Having conceded the point quoted at top, Davis stressed that today the problem is much different and much greater. On the list of lucrative transnational organized crime, she asserted, antiquities trafficking places 3d, right behind arms trafficking and drug trafficking.

The threat is not simply one of criminal behavior, she continued. Rather, Davis stressed that profits from antiquities trafficking – profits believed to be in the millions of dollars – provide revenue vital for the nonstate actor waging armed conflict in Syria and Iraq. That entity calls itself “Islamic State” and is often labeled “ISIS” or “ISIL” in the media; taking a lead from diplomats in France and, recently, the United States, Davis preferred “Daesh,” the group’s Arabic acronym, for the simple reason that “they hate to be called that.”
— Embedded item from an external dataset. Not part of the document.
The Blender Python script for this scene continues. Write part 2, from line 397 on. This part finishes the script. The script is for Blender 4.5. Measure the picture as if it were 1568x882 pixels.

Initially trained as an archeologist, Davis began to focus on legal means to combat antiquities trafficking while still a student at Georgia Law. Since earning her J.D. in 2009, she’s been a leader at the Lawyers’ Committee for Cultural Heritage and in the American Society of International Law Cultural Heritage & the Arts Interest Group, a researcher at Scotland’s University of Glasgow, a member of Georgia Law’s Dean Rusk International Law Center Council, and, as the photo above demonstrates, a mentor to Georgia Law students and other young lawyers interested in working in the field. Her efforts to help repatriate antiquities stolen from Cambodia earned multiple mentions in The New York Times.

Her talk drew links between the looting of cultural heritage during and after the 1970s Khmer Rouge reign of terror and current looting in the Middle East today. In both instances, she said, “cultural cleansing” – in the contemporary case, the destruction and thievery of monuments sacred to moderate Muslims and others – precedes and parallels efforts to erase and subjugate the humans who venerate those monuments. It’s a state of affairs documented in her Coalition’s new report, “Culture Under Threat.”
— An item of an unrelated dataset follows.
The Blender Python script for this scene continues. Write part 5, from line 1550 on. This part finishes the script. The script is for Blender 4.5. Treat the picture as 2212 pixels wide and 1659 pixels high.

“The world failed Cambodia,”

Davis said, then expressed optimism at growing political will to do something about the Middle East. She advocated enactment of S. 1887, the Protect and Preserve International Cultural Property Act now working its way through Congress. The legislation, whose cosponsors include a Georgia U.S. Senator, David Perdue, is urgent: Davis estimated that U.S. buyers represent 43% of the current demand for looted Syrian antiquities.